==== INPUT DATA ====

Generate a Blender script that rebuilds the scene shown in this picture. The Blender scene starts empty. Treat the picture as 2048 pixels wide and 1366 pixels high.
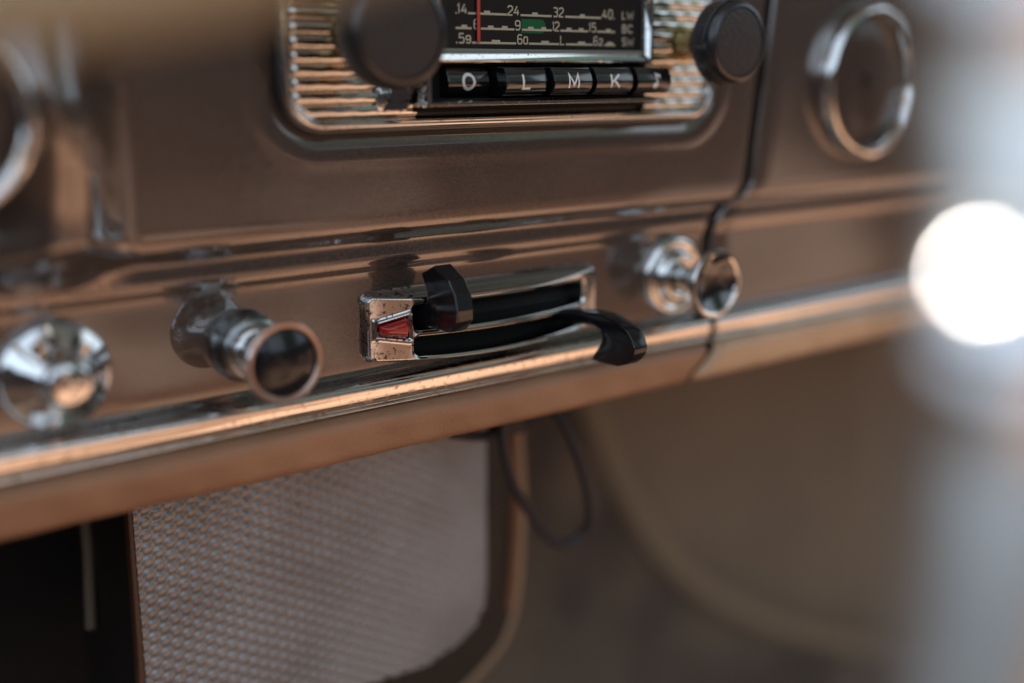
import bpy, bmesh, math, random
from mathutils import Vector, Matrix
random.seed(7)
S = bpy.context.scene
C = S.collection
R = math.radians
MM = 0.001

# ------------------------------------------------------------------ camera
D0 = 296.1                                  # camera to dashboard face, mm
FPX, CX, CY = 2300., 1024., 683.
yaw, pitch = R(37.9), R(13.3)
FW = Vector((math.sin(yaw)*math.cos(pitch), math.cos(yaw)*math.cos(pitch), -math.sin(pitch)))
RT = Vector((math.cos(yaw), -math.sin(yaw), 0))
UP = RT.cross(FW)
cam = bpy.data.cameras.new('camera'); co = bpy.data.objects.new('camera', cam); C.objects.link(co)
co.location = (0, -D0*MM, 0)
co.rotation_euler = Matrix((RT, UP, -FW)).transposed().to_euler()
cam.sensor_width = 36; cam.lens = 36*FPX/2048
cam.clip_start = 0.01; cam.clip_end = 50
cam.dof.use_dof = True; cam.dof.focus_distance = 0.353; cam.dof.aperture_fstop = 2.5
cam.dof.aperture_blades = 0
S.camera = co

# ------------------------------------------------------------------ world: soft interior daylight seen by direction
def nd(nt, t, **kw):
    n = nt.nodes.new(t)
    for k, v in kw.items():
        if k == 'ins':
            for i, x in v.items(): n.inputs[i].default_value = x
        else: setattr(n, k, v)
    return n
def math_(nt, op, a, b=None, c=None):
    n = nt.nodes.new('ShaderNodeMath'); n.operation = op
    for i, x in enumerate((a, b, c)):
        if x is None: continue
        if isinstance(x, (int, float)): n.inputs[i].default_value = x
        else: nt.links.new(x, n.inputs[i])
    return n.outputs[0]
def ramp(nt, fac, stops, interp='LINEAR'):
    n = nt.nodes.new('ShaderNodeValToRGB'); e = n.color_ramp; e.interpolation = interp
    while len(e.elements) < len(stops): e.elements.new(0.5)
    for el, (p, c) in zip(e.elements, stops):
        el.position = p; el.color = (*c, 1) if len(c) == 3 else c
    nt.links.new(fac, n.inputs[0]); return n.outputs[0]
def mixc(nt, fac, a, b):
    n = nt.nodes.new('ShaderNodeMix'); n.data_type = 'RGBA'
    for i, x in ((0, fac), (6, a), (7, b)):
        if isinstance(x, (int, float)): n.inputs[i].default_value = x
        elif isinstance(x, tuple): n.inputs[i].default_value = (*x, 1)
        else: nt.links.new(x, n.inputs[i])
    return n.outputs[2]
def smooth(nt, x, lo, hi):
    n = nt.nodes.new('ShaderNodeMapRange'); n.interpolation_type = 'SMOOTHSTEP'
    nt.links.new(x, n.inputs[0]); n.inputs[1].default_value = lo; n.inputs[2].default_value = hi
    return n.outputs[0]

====
==== INPUT DATA ====

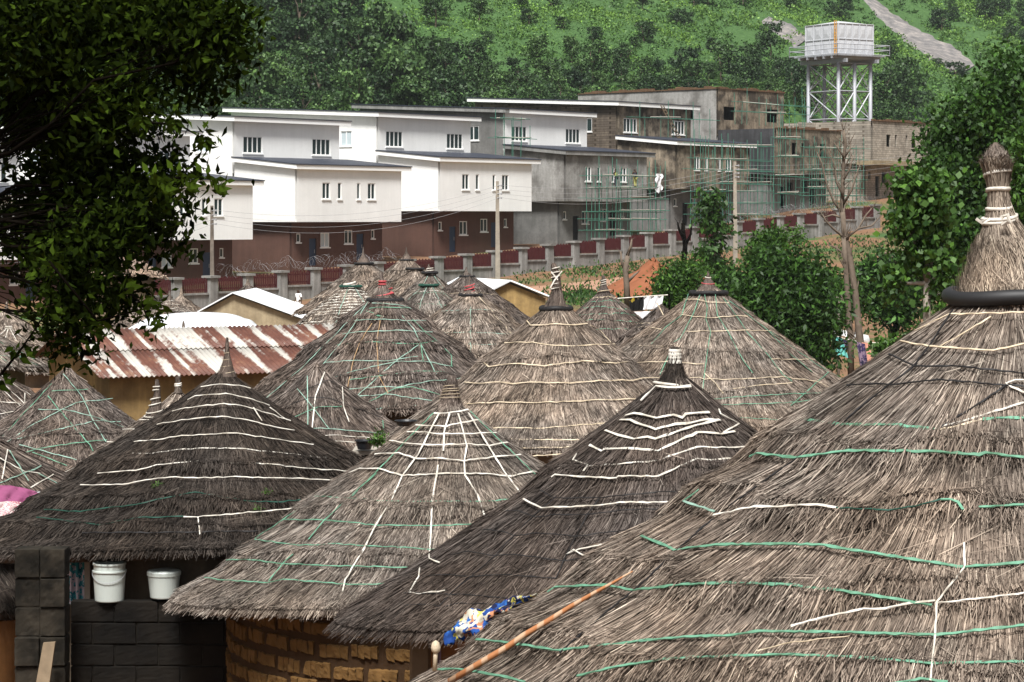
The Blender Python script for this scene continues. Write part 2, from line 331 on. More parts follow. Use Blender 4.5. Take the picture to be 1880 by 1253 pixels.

====

#### [YOUR INSTRUCTIONS]
The material above holds pictures; leave them out. Repeat exactly the lines from the one containing "Generate a Blender" through the one containing "S.camera = co", and nothing else.

#### [RESULT BELOW]
Generate a Blender script that rebuilds the scene shown in this picture. The Blender scene starts empty. Treat the picture as 2048 pixels wide and 1366 pixels high.
import bpy, bmesh, math, random
from mathutils import Vector, Matrix
random.seed(7)
S = bpy.context.scene
C = S.collection
R = math.radians
MM = 0.001

# ------------------------------------------------------------------ camera
D0 = 296.1                                  # camera to dashboard face, mm
FPX, CX, CY = 2300., 1024., 683.
yaw, pitch = R(37.9), R(13.3)
FW = Vector((math.sin(yaw)*math.cos(pitch), math.cos(yaw)*math.cos(pitch), -math.sin(pitch)))
RT = Vector((math.cos(yaw), -math.sin(yaw), 0))
UP = RT.cross(FW)
cam = bpy.data.cameras.new('camera'); co = bpy.data.objects.new('camera', cam); C.objects.link(co)
co.location = (0, -D0*MM, 0)
co.rotation_euler = Matrix((RT, UP, -FW)).transposed().to_euler()
cam.sensor_width = 36; cam.lens = 36*FPX/2048
cam.clip_start = 0.01; cam.clip_end = 50
cam.dof.use_dof = True; cam.dof.focus_distance = 0.353; cam.dof.aperture_fstop = 2.5
cam.dof.aperture_blades = 0
S.camera = co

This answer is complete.